Do NOT expect it to sound the same as the original CD-- it's won't. Even with a perfect set of speakers in a perfect room, the very fact of sending the audio out through open air creates new phase relationships, introduces a layer of mechanical resistance that attenuates highs and smooths out dynamics, and all kinds of other stuff. That's normal, and why it's better to mix on speakers than on headphones-- so that you mix based on what the audience is hearing, not based on the signal being sent to the speaker cones."

To that end I recorded direct from the CD of Catfish and the Bottlemen (in mono to match the mic) and then with a Rode Nt1a at the listening position.

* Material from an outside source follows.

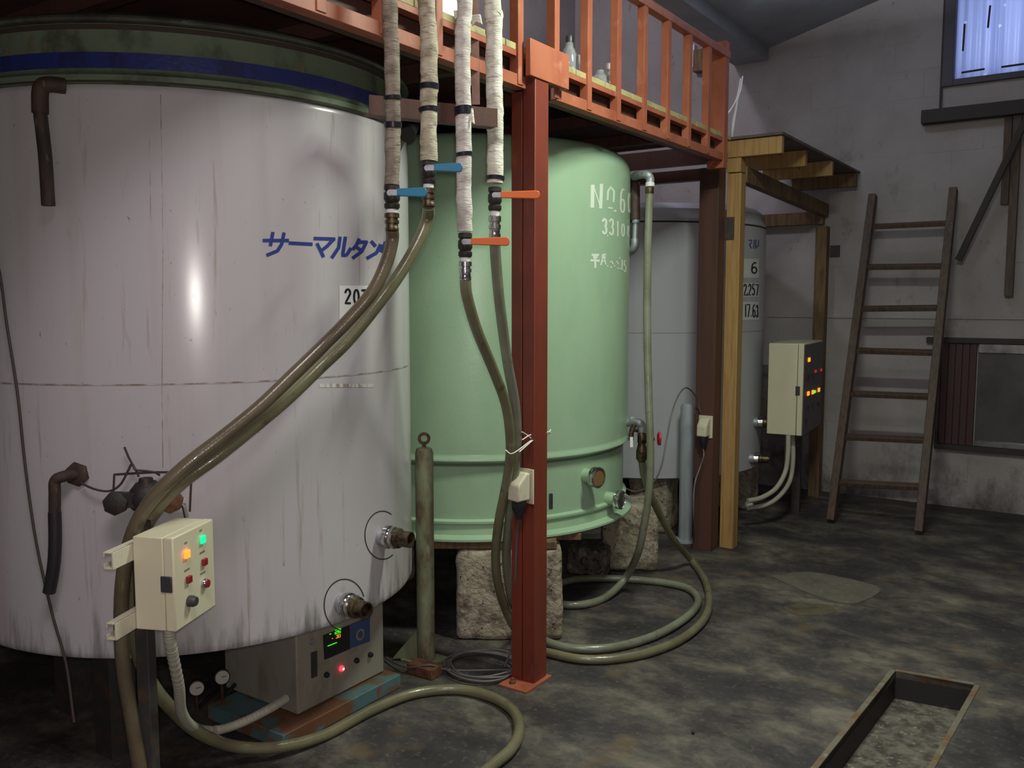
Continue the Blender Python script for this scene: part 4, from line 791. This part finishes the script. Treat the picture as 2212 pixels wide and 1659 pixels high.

I'm being a bit thick here but what do I conclude from this test?
Anybody help me out here?


https://soundcloud.com/mike-spot/cf-1

https://soundcloud.com/mike-spot/cfmic
I ran a similar test a few weeks ago after putting up my Quad ESL-63's electrostatic loudspeakers as my studio monitors for the first time ever (boy, what an experience that was!!). After listening to my entire music archive for a few days I had the idea of putting a pair of Neumann KM 184's on front of them to find out how close the mic'ed loudspeaker's sound would come to the original media player signal. I was impressed by the small amount of coloration in the recorded sound.